Top Reasons Not to Overshare on Social Media
1. You’re Feeding the Phishers
Cybercriminals love social media. Every birthday post, job update, or “new puppy named Rex” gives them ammunition for phishing emails and social engineering attacks.
“Hi Stu, hope Rex is settling in! Click here to confirm your pet insurance…”
2. You’re Building a Blueprint for Attack
Details like your job title, workplace, travel plans, or tech stack can help attackers craft targeted attacks—especially spear phishing or business email compromise.
“CFO on holiday? Perfect time to spoof an urgent invoice request.”
3. You Can’t Un-ring the Bell
Once it’s out there, it’s out there. Even if you delete a post, screenshots and cached versions can live on. Oversharing today can come back to haunt you tomorrow—especially during job changes or legal disputes.
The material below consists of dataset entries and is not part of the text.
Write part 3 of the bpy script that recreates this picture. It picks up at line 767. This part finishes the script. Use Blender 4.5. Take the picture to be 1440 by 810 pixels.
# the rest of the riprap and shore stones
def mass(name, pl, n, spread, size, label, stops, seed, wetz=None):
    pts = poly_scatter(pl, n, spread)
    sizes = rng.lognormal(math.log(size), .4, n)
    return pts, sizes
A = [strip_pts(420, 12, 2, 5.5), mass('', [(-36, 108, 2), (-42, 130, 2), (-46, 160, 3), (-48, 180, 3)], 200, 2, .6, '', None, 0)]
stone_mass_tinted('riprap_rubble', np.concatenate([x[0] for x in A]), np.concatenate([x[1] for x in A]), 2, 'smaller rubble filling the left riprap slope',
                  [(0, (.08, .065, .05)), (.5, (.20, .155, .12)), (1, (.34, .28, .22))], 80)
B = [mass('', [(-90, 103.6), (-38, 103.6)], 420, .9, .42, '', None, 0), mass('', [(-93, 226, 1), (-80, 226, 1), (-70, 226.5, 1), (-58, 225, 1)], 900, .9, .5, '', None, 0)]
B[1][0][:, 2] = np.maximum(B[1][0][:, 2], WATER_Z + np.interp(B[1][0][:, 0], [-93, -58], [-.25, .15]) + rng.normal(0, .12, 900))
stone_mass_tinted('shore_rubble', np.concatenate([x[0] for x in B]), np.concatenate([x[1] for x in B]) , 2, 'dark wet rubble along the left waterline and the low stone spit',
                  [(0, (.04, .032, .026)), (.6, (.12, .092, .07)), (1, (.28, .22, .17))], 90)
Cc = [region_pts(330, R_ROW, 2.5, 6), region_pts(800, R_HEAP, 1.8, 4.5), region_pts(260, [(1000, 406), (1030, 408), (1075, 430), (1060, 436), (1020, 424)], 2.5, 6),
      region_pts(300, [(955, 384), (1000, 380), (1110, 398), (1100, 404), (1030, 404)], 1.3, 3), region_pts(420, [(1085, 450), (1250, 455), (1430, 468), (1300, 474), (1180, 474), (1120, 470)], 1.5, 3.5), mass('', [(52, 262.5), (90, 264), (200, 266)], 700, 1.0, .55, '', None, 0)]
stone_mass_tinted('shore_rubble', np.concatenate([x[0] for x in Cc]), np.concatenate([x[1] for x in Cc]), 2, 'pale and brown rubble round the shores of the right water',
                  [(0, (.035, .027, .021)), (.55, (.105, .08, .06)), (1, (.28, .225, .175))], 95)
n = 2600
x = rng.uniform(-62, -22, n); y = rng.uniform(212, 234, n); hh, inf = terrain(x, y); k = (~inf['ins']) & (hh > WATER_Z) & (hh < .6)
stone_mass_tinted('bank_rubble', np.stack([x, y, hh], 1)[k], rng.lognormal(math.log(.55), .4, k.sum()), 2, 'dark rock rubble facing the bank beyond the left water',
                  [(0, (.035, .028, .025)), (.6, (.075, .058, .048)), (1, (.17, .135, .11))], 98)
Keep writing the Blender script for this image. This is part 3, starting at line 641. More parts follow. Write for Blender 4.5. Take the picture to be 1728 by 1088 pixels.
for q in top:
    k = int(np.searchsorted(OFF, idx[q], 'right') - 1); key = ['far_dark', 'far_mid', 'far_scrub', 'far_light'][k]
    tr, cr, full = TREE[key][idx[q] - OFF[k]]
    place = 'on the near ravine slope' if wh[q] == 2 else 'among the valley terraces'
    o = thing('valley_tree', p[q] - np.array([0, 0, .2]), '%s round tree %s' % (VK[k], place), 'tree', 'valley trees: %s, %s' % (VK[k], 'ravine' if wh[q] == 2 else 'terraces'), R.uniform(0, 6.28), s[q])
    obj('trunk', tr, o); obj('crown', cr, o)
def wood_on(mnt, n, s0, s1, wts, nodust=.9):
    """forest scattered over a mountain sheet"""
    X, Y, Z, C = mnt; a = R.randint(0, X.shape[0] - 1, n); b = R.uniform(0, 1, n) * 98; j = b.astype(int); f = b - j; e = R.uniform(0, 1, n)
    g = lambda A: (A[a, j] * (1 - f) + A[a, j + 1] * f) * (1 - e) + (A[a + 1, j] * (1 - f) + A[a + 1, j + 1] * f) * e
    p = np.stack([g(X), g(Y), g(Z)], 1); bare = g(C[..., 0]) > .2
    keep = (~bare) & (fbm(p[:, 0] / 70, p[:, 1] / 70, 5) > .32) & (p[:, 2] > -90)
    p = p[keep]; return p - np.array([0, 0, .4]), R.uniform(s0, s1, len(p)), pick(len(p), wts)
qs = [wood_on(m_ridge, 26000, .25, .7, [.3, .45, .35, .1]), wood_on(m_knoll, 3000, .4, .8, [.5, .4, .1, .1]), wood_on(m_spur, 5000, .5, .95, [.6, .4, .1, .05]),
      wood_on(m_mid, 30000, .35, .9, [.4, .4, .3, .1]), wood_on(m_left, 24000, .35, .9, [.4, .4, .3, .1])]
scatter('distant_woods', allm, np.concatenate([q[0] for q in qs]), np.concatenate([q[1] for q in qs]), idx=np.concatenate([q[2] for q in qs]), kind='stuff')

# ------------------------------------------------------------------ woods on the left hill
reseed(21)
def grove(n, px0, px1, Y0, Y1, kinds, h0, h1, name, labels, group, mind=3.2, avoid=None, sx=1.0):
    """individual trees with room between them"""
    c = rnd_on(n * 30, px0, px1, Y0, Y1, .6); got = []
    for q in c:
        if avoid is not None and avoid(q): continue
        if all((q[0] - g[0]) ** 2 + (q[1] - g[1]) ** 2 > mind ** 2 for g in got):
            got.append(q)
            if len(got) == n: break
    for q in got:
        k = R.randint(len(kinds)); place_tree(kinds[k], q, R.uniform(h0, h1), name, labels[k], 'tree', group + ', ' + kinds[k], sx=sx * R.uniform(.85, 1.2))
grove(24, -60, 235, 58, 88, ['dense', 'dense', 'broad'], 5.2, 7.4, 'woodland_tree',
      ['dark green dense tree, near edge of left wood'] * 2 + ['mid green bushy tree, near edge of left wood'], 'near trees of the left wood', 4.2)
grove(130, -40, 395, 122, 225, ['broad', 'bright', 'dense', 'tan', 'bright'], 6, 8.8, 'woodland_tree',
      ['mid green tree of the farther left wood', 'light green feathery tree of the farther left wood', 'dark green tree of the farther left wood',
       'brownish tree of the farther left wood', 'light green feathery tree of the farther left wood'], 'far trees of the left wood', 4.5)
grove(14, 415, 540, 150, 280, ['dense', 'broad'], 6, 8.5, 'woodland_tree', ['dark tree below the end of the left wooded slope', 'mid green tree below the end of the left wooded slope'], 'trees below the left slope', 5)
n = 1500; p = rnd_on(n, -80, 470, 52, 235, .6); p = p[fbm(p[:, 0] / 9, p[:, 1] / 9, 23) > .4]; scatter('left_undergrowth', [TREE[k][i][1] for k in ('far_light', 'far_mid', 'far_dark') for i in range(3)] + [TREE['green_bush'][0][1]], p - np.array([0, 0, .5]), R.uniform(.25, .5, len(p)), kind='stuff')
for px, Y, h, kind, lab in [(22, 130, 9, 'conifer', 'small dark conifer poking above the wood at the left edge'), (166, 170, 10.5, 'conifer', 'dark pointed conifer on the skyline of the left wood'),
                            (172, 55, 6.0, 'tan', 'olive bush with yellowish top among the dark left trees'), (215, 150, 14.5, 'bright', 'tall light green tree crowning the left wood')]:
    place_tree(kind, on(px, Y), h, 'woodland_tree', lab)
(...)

4. You Might Be Violating Company Policy
Many organisations have social media policies that restrict what can be shared about internal systems, clients, or projects. A casual post about “that nightmare with the firewall config” could breach confidentiality.
5. You’re Creating a Social Engineering Toolkit
Attackers can use your posts to impersonate you or manipulate your colleagues. That “fun team lunch” selfie? Now they know who’s in your department and what tools you use.
6. You’re Inviting Identity Theft
Publicly sharing your full name, location, birthday, and even pet names (hello, password recovery questions!) makes it easier for attackers to impersonate you or crack your accounts.
7. You’re Fuelling Deepfake & AI Threats
Photos, videos, and voice clips can be scraped and used to train AI models for impersonation. That funny TikTok might one day become the voice of a scam call.
🛡️ Smart Sharing Tips
- Think before you post: Would you be comfortable with a stranger, your boss, or a hacker seeing this?
- Lock down your privacy settings: Limit who can see your posts and personal info.
- Avoid posting in real time: Especially when traveling or attending events.
- Don’t share sensitive work details: Even if it seems harmless.
- Use different info for password recovery: Don’t use publicly known facts.